I think it’s pretty clear, but in case not, imagine how the people outside his department must have felt. Pure selfish politics.
It also happens a lot when one department needs something from another. The requester is seen as demanding, insistent and unreasonable. The other department may be seen as slow, unresponsive and aloof.
One more: An employee who has selected responsibilities on a special team is struggling to balance his or her commitments to the team under a heavy workload. The team may feel he or she is not “pulling their weight,” while the host organization is worried about all that time the person is spending on that special team project.
In all cases, the common denominator is a manifestation of what I call the crisis of the “I” story. In the I story, the only reasonable interpretation of events is filtered through what benefits the story teller. The I story excludes the interests and priorities of others. It is a nice, clean version of reality.

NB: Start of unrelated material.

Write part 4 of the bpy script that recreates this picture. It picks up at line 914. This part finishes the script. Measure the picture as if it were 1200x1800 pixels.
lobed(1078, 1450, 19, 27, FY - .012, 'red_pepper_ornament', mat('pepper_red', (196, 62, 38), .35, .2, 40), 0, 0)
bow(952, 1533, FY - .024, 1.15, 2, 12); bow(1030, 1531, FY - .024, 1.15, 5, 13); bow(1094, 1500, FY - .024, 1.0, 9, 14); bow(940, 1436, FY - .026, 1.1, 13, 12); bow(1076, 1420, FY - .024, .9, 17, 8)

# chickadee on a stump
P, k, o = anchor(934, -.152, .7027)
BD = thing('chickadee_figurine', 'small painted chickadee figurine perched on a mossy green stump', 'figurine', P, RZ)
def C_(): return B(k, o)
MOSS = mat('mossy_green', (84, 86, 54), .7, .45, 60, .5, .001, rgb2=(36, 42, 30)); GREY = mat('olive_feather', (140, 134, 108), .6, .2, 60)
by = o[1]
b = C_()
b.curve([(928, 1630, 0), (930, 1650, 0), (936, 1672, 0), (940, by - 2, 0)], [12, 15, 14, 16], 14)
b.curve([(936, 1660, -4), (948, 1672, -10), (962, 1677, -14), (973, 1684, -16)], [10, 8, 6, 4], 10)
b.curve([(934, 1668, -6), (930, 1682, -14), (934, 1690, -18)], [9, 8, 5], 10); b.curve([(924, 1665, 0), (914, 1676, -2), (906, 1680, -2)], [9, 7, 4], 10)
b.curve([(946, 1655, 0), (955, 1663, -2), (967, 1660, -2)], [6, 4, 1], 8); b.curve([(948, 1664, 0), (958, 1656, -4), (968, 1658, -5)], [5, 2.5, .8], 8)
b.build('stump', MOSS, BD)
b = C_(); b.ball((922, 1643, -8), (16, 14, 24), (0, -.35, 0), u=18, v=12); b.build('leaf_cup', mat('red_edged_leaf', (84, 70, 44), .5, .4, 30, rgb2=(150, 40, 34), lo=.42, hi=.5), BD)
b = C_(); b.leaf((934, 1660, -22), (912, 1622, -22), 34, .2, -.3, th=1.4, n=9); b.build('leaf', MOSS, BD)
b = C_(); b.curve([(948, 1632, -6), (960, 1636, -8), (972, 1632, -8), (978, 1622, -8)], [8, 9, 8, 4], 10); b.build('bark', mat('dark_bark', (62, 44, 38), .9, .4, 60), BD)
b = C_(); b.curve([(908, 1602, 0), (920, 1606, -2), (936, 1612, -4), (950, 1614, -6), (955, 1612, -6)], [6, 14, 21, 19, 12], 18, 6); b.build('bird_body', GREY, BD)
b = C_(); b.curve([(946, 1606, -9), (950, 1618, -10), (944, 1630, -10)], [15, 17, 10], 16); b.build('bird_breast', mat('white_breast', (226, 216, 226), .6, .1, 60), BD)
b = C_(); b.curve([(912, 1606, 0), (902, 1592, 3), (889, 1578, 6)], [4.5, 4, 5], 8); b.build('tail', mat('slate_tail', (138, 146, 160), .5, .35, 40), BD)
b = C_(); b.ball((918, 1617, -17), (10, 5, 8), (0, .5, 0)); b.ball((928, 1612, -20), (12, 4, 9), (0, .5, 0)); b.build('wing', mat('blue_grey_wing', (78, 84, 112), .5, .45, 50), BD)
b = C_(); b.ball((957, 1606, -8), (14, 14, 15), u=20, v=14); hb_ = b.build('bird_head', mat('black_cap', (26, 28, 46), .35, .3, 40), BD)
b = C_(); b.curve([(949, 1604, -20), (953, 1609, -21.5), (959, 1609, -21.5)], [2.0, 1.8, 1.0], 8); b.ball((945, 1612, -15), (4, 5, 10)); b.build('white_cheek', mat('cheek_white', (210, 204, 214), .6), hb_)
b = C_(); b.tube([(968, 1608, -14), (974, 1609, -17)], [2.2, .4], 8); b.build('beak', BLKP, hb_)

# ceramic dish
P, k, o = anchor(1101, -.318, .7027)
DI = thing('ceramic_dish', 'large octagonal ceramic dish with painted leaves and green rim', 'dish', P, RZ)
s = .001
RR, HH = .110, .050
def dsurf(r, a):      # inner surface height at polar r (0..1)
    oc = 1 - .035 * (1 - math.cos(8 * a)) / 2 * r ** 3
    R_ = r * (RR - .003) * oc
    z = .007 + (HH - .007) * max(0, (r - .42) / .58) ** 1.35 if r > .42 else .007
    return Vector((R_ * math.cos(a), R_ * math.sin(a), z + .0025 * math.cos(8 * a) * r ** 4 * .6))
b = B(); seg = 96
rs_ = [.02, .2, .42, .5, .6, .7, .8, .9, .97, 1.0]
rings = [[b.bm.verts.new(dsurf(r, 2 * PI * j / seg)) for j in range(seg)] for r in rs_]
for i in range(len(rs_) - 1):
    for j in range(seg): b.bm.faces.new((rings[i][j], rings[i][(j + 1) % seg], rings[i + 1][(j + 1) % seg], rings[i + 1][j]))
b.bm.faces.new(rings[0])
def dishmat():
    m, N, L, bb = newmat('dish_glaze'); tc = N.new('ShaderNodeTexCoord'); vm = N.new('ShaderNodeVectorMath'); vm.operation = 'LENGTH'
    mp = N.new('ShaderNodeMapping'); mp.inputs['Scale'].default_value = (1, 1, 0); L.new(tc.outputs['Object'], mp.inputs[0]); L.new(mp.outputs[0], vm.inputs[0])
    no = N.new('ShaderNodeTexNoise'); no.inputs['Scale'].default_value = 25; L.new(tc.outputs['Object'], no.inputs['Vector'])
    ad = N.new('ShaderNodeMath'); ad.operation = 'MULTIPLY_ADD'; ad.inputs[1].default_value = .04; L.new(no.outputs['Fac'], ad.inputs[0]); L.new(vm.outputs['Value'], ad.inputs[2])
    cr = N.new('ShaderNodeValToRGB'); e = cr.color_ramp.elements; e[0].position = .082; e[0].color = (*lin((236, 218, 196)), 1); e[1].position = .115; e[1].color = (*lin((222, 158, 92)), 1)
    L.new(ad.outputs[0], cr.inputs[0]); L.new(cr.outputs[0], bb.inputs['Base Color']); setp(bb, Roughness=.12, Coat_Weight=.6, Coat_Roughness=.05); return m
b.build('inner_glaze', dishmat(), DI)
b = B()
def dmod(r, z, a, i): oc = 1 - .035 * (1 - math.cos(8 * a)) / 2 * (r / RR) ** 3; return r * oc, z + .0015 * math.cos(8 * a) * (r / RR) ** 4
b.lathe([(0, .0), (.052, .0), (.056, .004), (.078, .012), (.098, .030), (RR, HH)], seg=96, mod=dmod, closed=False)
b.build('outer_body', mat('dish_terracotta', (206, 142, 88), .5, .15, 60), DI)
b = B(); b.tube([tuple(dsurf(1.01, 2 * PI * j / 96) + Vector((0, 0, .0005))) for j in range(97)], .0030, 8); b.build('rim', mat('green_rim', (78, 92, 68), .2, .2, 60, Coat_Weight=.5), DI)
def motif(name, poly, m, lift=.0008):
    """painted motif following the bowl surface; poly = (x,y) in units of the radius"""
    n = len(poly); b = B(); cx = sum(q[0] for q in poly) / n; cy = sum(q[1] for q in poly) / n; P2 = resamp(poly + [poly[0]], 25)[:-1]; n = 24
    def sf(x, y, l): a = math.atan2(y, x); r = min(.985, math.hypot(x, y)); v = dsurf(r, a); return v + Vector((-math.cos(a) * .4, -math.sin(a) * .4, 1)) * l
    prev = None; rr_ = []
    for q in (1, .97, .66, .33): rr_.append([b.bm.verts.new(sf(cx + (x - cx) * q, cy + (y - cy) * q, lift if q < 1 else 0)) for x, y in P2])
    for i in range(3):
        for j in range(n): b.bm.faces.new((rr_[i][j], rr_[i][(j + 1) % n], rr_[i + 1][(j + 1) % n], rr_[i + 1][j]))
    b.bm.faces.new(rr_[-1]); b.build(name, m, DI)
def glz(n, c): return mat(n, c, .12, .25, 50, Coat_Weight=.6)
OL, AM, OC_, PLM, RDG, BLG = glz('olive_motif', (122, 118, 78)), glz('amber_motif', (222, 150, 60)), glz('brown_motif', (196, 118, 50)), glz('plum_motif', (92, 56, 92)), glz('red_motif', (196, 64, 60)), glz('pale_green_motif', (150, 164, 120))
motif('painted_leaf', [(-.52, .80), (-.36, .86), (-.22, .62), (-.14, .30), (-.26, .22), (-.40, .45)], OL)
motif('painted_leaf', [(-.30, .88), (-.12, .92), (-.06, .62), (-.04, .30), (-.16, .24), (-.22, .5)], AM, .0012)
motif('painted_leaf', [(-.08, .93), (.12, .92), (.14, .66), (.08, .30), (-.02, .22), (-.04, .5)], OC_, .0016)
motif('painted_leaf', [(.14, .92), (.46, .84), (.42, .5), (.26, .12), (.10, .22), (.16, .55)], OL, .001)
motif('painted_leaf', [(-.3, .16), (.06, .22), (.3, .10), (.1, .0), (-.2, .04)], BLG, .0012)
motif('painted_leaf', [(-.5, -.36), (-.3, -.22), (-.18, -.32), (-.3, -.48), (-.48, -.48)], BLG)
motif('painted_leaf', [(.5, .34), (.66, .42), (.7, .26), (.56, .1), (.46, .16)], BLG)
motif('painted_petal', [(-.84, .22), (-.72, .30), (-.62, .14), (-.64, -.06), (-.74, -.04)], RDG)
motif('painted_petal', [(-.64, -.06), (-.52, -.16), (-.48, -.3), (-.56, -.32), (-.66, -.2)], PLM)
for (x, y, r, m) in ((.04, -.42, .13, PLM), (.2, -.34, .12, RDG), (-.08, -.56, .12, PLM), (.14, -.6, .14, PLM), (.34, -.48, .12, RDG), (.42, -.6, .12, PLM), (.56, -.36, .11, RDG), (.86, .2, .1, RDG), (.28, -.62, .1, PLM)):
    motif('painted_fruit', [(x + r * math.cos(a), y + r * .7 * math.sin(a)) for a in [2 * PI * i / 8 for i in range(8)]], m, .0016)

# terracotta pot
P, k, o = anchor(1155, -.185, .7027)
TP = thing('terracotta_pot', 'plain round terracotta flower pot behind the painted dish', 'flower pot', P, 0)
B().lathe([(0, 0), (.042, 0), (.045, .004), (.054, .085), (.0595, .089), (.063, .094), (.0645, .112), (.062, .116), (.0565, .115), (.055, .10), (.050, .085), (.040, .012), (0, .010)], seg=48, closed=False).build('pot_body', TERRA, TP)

Except that it’s limited, and therefore often wrong.
Before addressing what specifically can be done to break out of the I story, I’d like to explain that conceptually, nothing can really change until individuals accept their interdependent, connected relationships with many others. A locus solely out of “what works for me” is doomed to fail. This is really a matter of consciousness, not tools or techniques.
The last sentence in the new, and phenomenal, book The Way We’re Working Isn’t Working by Tony Schwartz, is “A new way of working ultimately requires an evolutionary shift in the center of gravity in our lives – from ‘me’ to ‘us.’”
Much of this boils down to one, misunderstood word: empathy. Empathy is not sympathy, but rather the ability to see things the way another person might see them. It doesn’t even mean you have to agree, just that you get it.
If a person can get to this point, then there are a few specific things that can help in the complicated, fraught world of work.
Clear standards: Good agreements on who will do what by when provide an objective reference standard, and minimize negative judgments of others. Because agreements have to be negotiated, raw self-interest may be surfaced before it becomes a performance problem. Of course, this doesn’t mean that one’s locus shifts from self to others, but at least it’s understood earlier in the process.
Relationship work: This means intentional action to learn about and improve relationships. Feedback is the most direct way, but check-ins, process checks and just asking how others think things are going can surface disconnects.
Self-checks: This means asking yourself, “What is my intention here? Is it all about me, or is about others, too, and jointly figuring out what needs to happen for the best interests of the organization. It may seem simple, but it can take a lifetime of work.